So, picture this. It's a quiet night. The kids are in bed. I'm ignoring the sink full of dishes (Sorry FlyLady) and we're playingToonTown Online. And, I can hear my old lab on the back deck agitating to come back inside. I don't let her in until the kids are asleep as The Boy Wonder finds it offensive if she walks in his room while he's trying to go to sleep. So, anyway, after about 20 min, I realize that the noises behind me probably aren't coming from Rosie. It's coming from my trash can. It's. something. alive. In. My. Trash. Can. Behind. Me. EEEEEEK! So, I turn slowly and yes, all the papers are moving on their own.
And, the worst part . . . I have bare feet!

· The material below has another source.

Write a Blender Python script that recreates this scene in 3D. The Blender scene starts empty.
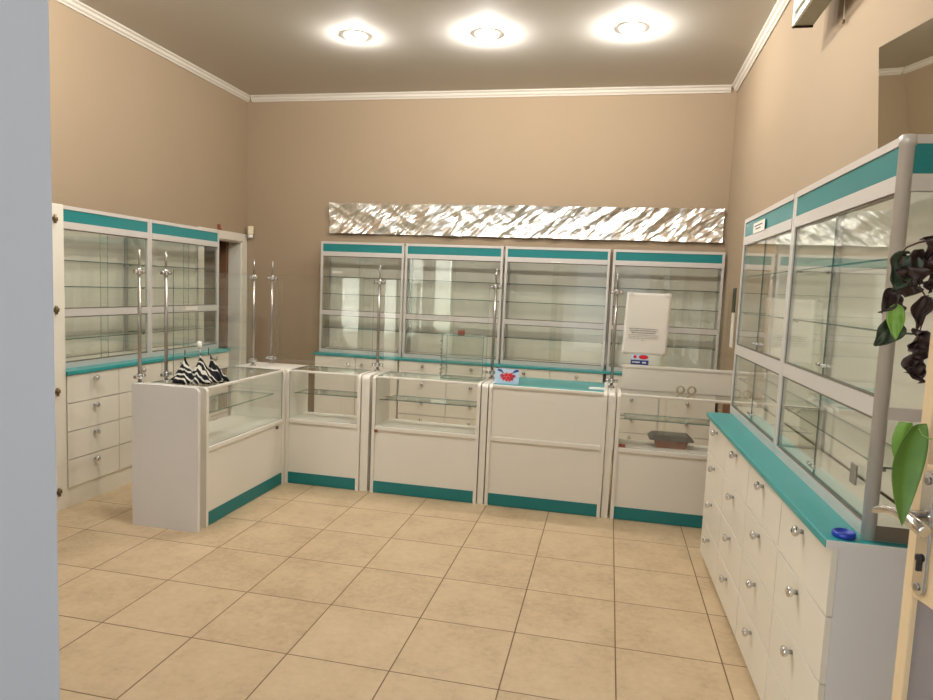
import bpy, bmesh, math, random
from mathutils import Vector, Matrix, noise
random.seed(7)
PI = math.pi
S = bpy.context.scene
COL = S.collection

# ------------------------------------------------------------------ camera
cam_d = bpy.data.cameras.new('camera'); cam = bpy.data.objects.new('camera', cam_d); COL.objects.link(cam)
cam_d.sensor_fit = 'HORIZONTAL'; cam_d.sensor_width = 36.0; cam_d.lens = 658.86 * 36.0 / 933.0
cam_d.clip_start = 0.02; cam_d.clip_end = 200
cam.location = (-0.117, -3.3286, 1.5566)
cam.rotation_euler = (math.radians(84.6746), math.radians(-2.3866), math.radians(12.2568))
S.camera = cam

# ------------------------------------------------------------------ world and light
W = bpy.data.worlds.new('daylight'); S.world = W; W.use_nodes = True
wn = W.node_tree.nodes; wl = W.node_tree.links; wn.clear()
wo = wn.new('ShaderNodeOutputWorld'); wb = wn.new('ShaderNodeBackground')
wl.new(wb.outputs[0], wo.inputs[0])
# bright overcast sky, a little brighter towards the zenith
wtc = wn.new('ShaderNodeTexCoord'); wsp = wn.new('ShaderNodeSeparateXYZ'); wrm = wn.new('ShaderNodeValToRGB')
wl.new(wtc.outputs['Generated'], wsp.inputs[0]); wl.new(wsp.outputs['Z'], wrm.inputs[0]); wl.new(wrm.outputs[0], wb.inputs[0])
wrm.color_ramp.elements[0].color = (0.86, 0.90, 0.97, 1); wrm.color_ramp.elements[1].color = (0.95, 0.98, 1.0, 1)
wb.inputs[1].default_value = 0.95
# sun added high behind the shop to brighten the wall across the street, not the room
sun_d = bpy.data.lights.new('sun', 'SUN'); sun_d.energy = 20.0; sun_d.angle = math.radians(1.0); sun_d.color = (1.0, 0.97, 0.92)
sun = bpy.data.objects.new('sun', sun_d); COL.objects.link(sun); sun.location = (0, 12, 9); sun.rotation_euler = (math.radians(-58), 0, math.radians(6))

LAMP_W = (20.0, 32.0)      # far row, near row
LAMP_COL = (1.0, 0.968, 0.915)
LAMPS = [(-2.25, 1.87), (-1.18, 1.94), (-0.076, 1.94),
         (-3.2, -0.12), (-2.15, -0.12), (-1.22, -0.12), (-0.28, -0.12)]
CEIL = 3.55

vs = S.view_settings
S.display_settings.display_device = 'sRGB'
vs.view_transform = 'Standard'; vs.look = 'None'; vs.gamma = 1.0; vs.use_curve_mapping = False
vs.exposure = 0.16
S.cycles.transparent_max_bounces = 64
S.cycles.max_bounces = 14
S.cycles.diffuse_bounces = 6
S.cycles.glossy_bounces = 6
S.cycles.caustics_reflective = False

# ------------------------------------------------------------------ materials
def lin(h):
    h = h.lstrip('#'); o = []
    for i in (0, 2, 4):
        v = int(h[i:i+2], 16) / 255.0
        o.append(v / 12.92 if v <= 0.04045 else ((v + 0.055) / 1.055) ** 2.4)
    return (o[0], o[1], o[2], 1.0)

class NT:
    def __init__(s, name):
        s.m = bpy.data.materials.new(name); s.m.use_nodes = True
        s.t = s.m.node_tree; s.n = s.t.nodes; s.l = s.t.links; s.n.clear()
        s.out = s.n.new('ShaderNodeOutputMaterial')
    def new(s, k, **kw):
        x = s.n.new(k)
        for a, b in kw.items(): setattr(x, a, b)
        return x
    def math(s, op, a, b=None):
        x = s.new('ShaderNodeMath', operation=op)
        for i, v in enumerate((a, b)):
            if v is None: continue
            if isinstance(v, (int, float)): x.inputs[i].default_value = v
            else: s.l.new(v, x.inputs[i])
        return x.outputs[0]

def pbr(name, col, rough=0.5, metal=0.0, var=0.06, scale=6.0, bump=0.0, bscale=60.0, spec=0.5, coat=0.0):
    t = NT(name); b = t.new('ShaderNodeBsdfPrincipled')
    c = lin(col) if isinstance(col, str) else col
    tc = t.new('ShaderNodeTexCoord')
    nz = t.new('ShaderNodeTexNoise'); nz.inputs['Scale'].default_value = scale; nz.inputs['Detail'].default_value = 5
    t.l.new(tc.outputs['Object'], nz.inputs['Vector'])
    mx = t.new('ShaderNodeMix', data_type='RGBA')
    mx.inputs[6].default_value = (c[0]*(1-var), c[1]*(1-var), c[2]*(1-var*1.1), 1)
    mx.inputs[7].default_value = (min(1, c[0]*(1+var)), min(1, c[1]*(1+var)), min(1, c[2]*(1+var)), 1)
    t.l.new(nz.outputs[0], mx.inputs[0]); t.l.new(mx.outputs[2], b.inputs['Base Color'])
    b.inputs['Roughness'].default_value = rough; b.inputs['Metallic'].default_value = metal
    b.inputs['Specular IOR Level'].default_value = spec; b.inputs['Coat Weight'].default_value = coat
    if bump:
        n2 = t.new('ShaderNodeTexNoise'); n2.inputs['Scale'].default_value = bscale; n2.inputs['Detail'].default_value = 4
        t.l.new(tc.outputs['Object'], n2.inputs['Vector'])
        bp = t.new('ShaderNodeBump'); bp.inputs['Strength'].default_value = bump; bp.inputs['Distance'].default_value = 0.01
        t.l.new(n2.outputs[0], bp.inputs['Height']); t.l.new(bp.outputs[0], b.inputs['Normal'])
    t.l.new(b.outputs[0], t.out.inputs[0])
    return t.m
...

I jump up and walk/run over to Mr Wonderful's desk and say to him. "There's something in my trash can." He replies, "Yes." (Perhaps he thought I was berating him for not emptying it on trash day or something. :)). I say, "No, you aren't getting me. There is something MOVING in my trash can." He jumps up -- he has socks on! -- and graps a lid to a plastic tub (a cute pink one I got at Office Max a couple of weeks ago). He puts it over the trashcan and picks the whole thing up. I have opened the back door to the office and he's heading that way when the rat -- which, of course it was -- manages to get out between the lid and the can and falls down on Mr Wonderful's socked feet. I am meanwhile trying to climb the stack of flat files I'm standing next to which is, of course, impossible. But, there is a very small battery charger on the ground there so I climb up on that (reinjuring my broken toe in the process) and do my very best 50's cartoon woman seeing a mouse impersonation. Mr Wonderful said later all I needed was pearls and a full skirt and the picture would have been perfect. [Click!] [Click!] The rat doesn't run out the open door 1 foot away from it . . . Nooooooo! It runs BACK INTO THE OFFICE. ACK! So, we find it's hole and block it off.
Next morning. . . Mr Wonderful goes and gets a bunch of rat traps. We'd seen rat signs around in various places so we knew this was coming(we've had rat wars before!). And, we bait them with peanut butter and place them around strategically. Now, setting a rat trap is a dangerous thing. As you are doing it, you can hear the Mission Impossible -- don't cut the red wire or the world will blow up -- music playing in the background. So, it's delicate work. And, the traps are very sensative and go off quite easily. The recommended procedure is to bait the traps for a day or so without setting them so that the rats get relaxed about their odd new food source and then you set them and voila! Dead rats.
Well, our rats are clever little buggers. The first day we actually set them, we found a couple sprung with no rats and a couple still set but completely licked clean of peanut butter. Sigh. So, we keep trying.
And, on Wednesday, I come home from work to a strangely subdued husband. It seems the rats are finally getting caught in the traps. We're not big on killing critters. We are "live and let live" kind of folks but rats that are bold enough to come IN the office while we're in there in hopes of eating a few unpopped kernals of popcorn are just not okay to have around our house. We have kids and dogs and don't like fleas and rat poop all over the place. But, we're also not big fans of poison because cats and other animals can eat the poison or the dying rats and get poisoned themselves so . . . its traps for us. But, dead rats aren't exactly a pleasant thing.
Mr Wonderful had found one trap with a dead rat and disposed of it. But, then The Boy Wonder noticed a rat in the driveway. Just lying there. But breathing. So, they were watching it and Mr Wonderful was running through the ramifications in his mind and none of them were good. Either the rat got stunned by a trap and was dying of a massive head injury or it had been poisoned by one of our neighbors or something but bottom line it's like 1pm and there's a rat lying in the driveway and that can't be a good thing. The rat pulls it together enough to drag itself into the groundcover next to the house - clearly planning to go under our house and die there so that we can enjoy it's
I get the pooper scooper that we keep in the front yard (because some of our neighbors let their dogs roam and they think my yard is a toilet! Sigh.) and scoop up the poor, dead rat and dispose of him.
And, then we check the traps again. One of them is missing. It's behind a fake fence attached to the house to give privacy to our bathroom. So, I have to take the pooper scooper into the bathroom, put it out the window and reach down into this little space and scoop up the rat and trap from there. Mr Wonderful brought a garbage bag so we didn't have to cart it through the house and show the kids.
The Princess was already upset about the idea of killing rats.
We found another dead one today. Success . . . but not a very pleasant one.
Oh, and we've found there is a limit to our reuse, recycle philosophy. Rat traps can be tossed and new ones purchased.
So, the animal stories continue. . . life in the country. It's grand!